The fourth and final point of difference is the fact that, in the Yolŋu case, people are less concerned with the morality of particular ‘types’ or ‘kinds’ of acts and more with the question of ‘if or when’ any particular act negatively affects the state or sense of feeling among and between people. People’s behaviour, that is, is not generally considered an issue unless or until it affronts or upsets the state or sense of feeling among and between people. Hence the ‘event’ that initiated reparatory action in this case study was not the affair or potential affair, the argument or the fight, etc., etc. The event that initiated reparatory action in this case – which gave rise to the attribution of responsibility, blame and punishment – was the ‘event’ of dhukun-mirri (soiled, messy) relations  – the volatile social situation. Accordingly, the outcome that people sought to achieve was foremost that of reparation – of re-establishing the state or sense of feeling between those involved.

With regard to question of Gaymarani then, the issue is not so much ‘how or why he avoided responsibility and blame’ as it is a question of how blaming him and holding him to account could have contributed to the goal of straightening out relations and re-establishing ŋayaŋu waŋgany (one state or sense of feeling). The only reason that I can think of that may have warranted pointing the finger at Gaymarani is if he had not launched a public, impassioned defense. Then perhaps, he may have been the subject of blame or punishment – for not ‘following up the string’ and at least attempting to make it straight.

Conclusion

So what might this mismatch of models suggest about the nature and study of responsibility? It suggests, I think, that even the most basic ‘minimalist’ model of responsibility – as illustrated by Bernard Weiner’s ‘responsibility process’ framework – assumes a particular model of personhood. These models not only entail shared understandings about the nature of the self, others and the relationship between them, but they implicate shared models of emotion as well. It should not surprise us then, that they differ a great deal cross-culturally.

All this should make us particularly wary of analytical frameworks for exploring the attribution of responsibility, which are in fact cultural models of. It should also encourage us to pay close ethnographic attention to the terms and concepts that people themselves use when talking about issues of blame, responsibility and accountability. And importantly, it should encourage us to be ever on the lookout for those conceptual disjunctures which open out into glistening possibilities for exploring a different way of seeing the world. In short, it should encourage us to do rigorous ethnography, and to insist on an ethnographically grounded anthropology of responsibility. The end!

 

 

–  Thanks to Savage Minds for the opportunity to share dhuwala Yolŋu ethnography.

 

 

Works cited

–  Liberman, K. 1985, Understanding Interaction in Central Australia: An
Ethnomethodological Study of Australian Aboriginal People, London: Routledge and Keegan
Paul

–  Sansom, B. 1980, The Camp at Wallaby Cross, Aboriginal fringe dwellers in Darwin,
Canberra: Australian Institute of Aboriginal Studies

–  Warner W. L. 1937 [1964], A Black civilisation: A social study of an Australian tribe,
revised edition, New York: Harper and Row

–  Weiner, B. 1995, Judgements of Responsibility: A foundation for a theory fo social
conduct, New York: The Guilford Press

 

One thought on “Blame and responsibility: Concluding remarks [part four]

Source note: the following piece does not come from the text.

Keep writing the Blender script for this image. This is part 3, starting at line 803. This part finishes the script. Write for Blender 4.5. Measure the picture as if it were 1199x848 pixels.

  1. Thanks for these posts Bree. I have been sick/travelling/moving/etc. and finally got to read them all just now. One thing that strikes me is how much of this is about speech. I wonder if it might be fruitful to look at this case study through the light of speech act theory? (And the critiques thereof.) Who is allowed to make an accusation, what is the proper form for such an accusation, once an accusation has been stated how is it evaluated, etc.